Recent results on oscillator spacetimes (Q1624771)

In this article some recent results on the so-called oscillator algebra, and its various generalizations, are collected together. The four-dimensional \textit{oscillator algebra} by definition is a real four-dimensional Lie algebra spanned by the generators \(\{H,P,Q,E\}\) with the only non-trivial commutators \([H,P]=-Q\), \([H,Q]=P\) and \([P,Q]=E\) between them. Its name comes from the fact that it admits a representation \(\rho\) on \(C^2({\mathbb R})\) by putting \(\rho (H):=\frac{1}{2}(x^2-\frac{\partial^2}{\partial x^2})\) (``Hamiltonian''), \(\rho (P):=\frac{\partial}{\partial x}\) (``momentum''), \(\rho (Q):=x\) (``position'') and \(\rho (E):=1\) thereby it is associated with a one-dimensional quantum mechanical oscillator problem. The oscillator algebra is the Lie algebra of a corresponding (non-compact) four-dimensional Lie group \(G\), the \textit{oscillator group}, possessing a bi-invariant Lorentzian metric \(g\) such that \((G,g)\) is a Lorentzian homogeneous space.
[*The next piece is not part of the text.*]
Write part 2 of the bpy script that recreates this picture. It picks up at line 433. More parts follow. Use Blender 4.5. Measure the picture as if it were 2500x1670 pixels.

The article contains a survey on the geometric properties of \((G,g)\) (and its various generalizations), such as the explicit description of its Christoffel symbols, curvature tensor, Killing fields, various tensor collineation vector fields and finally the realization of \((G,g)\) as a Ricci soliton. Recall that a pseudo-Riemannian manifold \((M,g)\) is called a \textit{Ricci soliton} if there exists a vector field \(X\) along \(M\) and a real number \(\Lambda\) such that \(L_Xg+\mathrm{Ric}_g=\Lambda g\). For the entire collection see [Zbl 1394.53001].